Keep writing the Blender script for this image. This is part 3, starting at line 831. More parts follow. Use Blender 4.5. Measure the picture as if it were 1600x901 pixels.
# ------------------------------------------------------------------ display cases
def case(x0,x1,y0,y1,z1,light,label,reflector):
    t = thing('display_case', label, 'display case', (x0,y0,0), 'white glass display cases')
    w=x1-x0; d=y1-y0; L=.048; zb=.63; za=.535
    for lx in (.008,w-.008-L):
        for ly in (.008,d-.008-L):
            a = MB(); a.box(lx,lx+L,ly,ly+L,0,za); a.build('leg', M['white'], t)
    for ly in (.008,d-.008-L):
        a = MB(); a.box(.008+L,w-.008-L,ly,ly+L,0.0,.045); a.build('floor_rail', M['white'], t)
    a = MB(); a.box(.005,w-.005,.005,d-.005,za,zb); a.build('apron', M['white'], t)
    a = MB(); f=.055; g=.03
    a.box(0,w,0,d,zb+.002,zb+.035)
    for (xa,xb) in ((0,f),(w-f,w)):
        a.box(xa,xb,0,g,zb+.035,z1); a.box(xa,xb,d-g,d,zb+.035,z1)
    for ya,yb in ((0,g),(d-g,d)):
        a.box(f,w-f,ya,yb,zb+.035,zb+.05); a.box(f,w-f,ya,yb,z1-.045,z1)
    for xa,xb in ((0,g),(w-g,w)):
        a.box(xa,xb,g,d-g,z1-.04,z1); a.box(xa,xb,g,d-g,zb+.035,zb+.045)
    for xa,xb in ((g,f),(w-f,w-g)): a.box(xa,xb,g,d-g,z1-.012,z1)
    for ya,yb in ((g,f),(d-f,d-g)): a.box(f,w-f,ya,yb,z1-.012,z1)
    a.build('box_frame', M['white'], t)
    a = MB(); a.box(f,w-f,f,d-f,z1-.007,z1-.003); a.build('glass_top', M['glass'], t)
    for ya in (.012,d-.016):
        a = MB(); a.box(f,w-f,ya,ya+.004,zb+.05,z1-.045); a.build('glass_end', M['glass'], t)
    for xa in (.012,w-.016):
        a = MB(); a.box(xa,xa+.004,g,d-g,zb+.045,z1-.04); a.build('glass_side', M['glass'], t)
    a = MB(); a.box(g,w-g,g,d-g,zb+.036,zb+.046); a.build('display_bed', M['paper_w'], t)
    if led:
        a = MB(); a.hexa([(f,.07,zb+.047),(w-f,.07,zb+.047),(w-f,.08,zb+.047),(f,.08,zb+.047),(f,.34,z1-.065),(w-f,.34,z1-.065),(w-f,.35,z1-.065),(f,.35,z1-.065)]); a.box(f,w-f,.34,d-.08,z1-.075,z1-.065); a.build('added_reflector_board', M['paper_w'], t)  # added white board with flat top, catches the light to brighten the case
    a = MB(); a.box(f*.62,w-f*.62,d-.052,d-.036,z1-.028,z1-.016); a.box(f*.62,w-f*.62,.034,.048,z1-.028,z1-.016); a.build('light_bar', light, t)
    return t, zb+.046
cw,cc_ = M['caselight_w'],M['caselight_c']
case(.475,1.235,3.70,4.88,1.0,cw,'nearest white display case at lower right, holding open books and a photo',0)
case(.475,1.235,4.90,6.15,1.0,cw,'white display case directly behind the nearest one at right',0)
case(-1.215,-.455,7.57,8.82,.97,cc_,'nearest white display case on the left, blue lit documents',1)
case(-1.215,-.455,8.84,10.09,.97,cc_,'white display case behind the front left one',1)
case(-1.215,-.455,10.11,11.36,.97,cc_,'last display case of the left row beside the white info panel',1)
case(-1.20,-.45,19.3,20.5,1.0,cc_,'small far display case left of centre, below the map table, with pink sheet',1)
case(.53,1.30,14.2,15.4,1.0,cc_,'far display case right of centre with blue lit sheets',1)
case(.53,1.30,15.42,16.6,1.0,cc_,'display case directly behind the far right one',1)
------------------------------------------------
Extract the complete listing verbatim.

Keep writing the Blender script for this image. This is part 3, starting at line 831. More parts follow. Use Blender 4.5. Measure the picture as if it were 1600x901 pixels.
# ------------------------------------------------------------------ display cases
def case(x0,x1,y0,y1,z1,light,label,reflector):
    t = thing('display_case', label, 'display case', (x0,y0,0), 'white glass display cases')
    w=x1-x0; d=y1-y0; L=.048; zb=.63; za=.535
    for lx in (.008,w-.008-L):
        for ly in (.008,d-.008-L):
            a = MB(); a.box(lx,lx+L,ly,ly+L,0,za); a.build('leg', M['white'], t)
    for ly in (.008,d-.008-L):
        a = MB(); a.box(.008+L,w-.008-L,ly,ly+L,0.0,.045); a.build('floor_rail', M['white'], t)
    a = MB(); a.box(.005,w-.005,.005,d-.005,za,zb); a.build('apron', M['white'], t)
    a = MB(); f=.055; g=.03
    a.box(0,w,0,d,zb+.002,zb+.035)
    for (xa,xb) in ((0,f),(w-f,w)):
        a.box(xa,xb,0,g,zb+.035,z1); a.box(xa,xb,d-g,d,zb+.035,z1)
    for ya,yb in ((0,g),(d-g,d)):
        a.box(f,w-f,ya,yb,zb+.035,zb+.05); a.box(f,w-f,ya,yb,z1-.045,z1)
    for xa,xb in ((0,g),(w-g,w)):
        a.box(xa,xb,g,d-g,z1-.04,z1); a.box(xa,xb,g,d-g,zb+.035,zb+.045)
    for xa,xb in ((g,f),(w-f,w-g)): a.box(xa,xb,g,d-g,z1-.012,z1)
    for ya,yb in ((g,f),(d-f,d-g)): a.box(f,w-f,ya,yb,z1-.012,z1)
    a.build('box_frame', M['white'], t)
    a = MB(); a.box(f,w-f,f,d-f,z1-.007,z1-.003); a.build('glass_top', M['glass'], t)
    for ya in (.012,d-.016):
        a = MB(); a.box(f,w-f,ya,ya+.004,zb+.05,z1-.045); a.build('glass_end', M['glass'], t)
    for xa in (.012,w-.016):
        a = MB(); a.box(xa,xa+.004,g,d-g,zb+.045,z1-.04); a.build('glass_side', M['glass'], t)
    a = MB(); a.box(g,w-g,g,d-g,zb+.036,zb+.046); a.build('display_bed', M['paper_w'], t)
    if led:
        a = MB(); a.hexa([(f,.07,zb+.047),(w-f,.07,zb+.047),(w-f,.08,zb+.047),(f,.08,zb+.047),(f,.34,z1-.065),(w-f,.34,z1-.065),(w-f,.35,z1-.065),(f,.35,z1-.065)]); a.box(f,w-f,.34,d-.08,z1-.075,z1-.065); a.build('added_reflector_board', M['paper_w'], t)  # added white board with flat top, catches the light to brighten the case
    a = MB(); a.box(f*.62,w-f*.62,d-.052,d-.036,z1-.028,z1-.016); a.box(f*.62,w-f*.62,.034,.048,z1-.028,z1-.016); a.build('light_bar', light, t)
    return t, zb+.046
cw,cc_ = M['caselight_w'],M['caselight_c']
case(.475,1.235,3.70,4.88,1.0,cw,'nearest white display case at lower right, holding open books and a photo',0)
case(.475,1.235,4.90,6.15,1.0,cw,'white display case directly behind the nearest one at right',0)
case(-1.215,-.455,7.57,8.82,.97,cc_,'nearest white display case on the left, blue lit documents',1)
case(-1.215,-.455,8.84,10.09,.97,cc_,'white display case behind the front left one',1)
case(-1.215,-.455,10.11,11.36,.97,cc_,'last display case of the left row beside the white info panel',1)
case(-1.20,-.45,19.3,20.5,1.0,cc_,'small far display case left of centre, below the map table, with pink sheet',1)
case(.53,1.30,14.2,15.4,1.0,cc_,'far display case right of centre with blue lit sheets',1)
case(.53,1.30,15.42,16.6,1.0,cc_,'display case directly behind the far right one',1)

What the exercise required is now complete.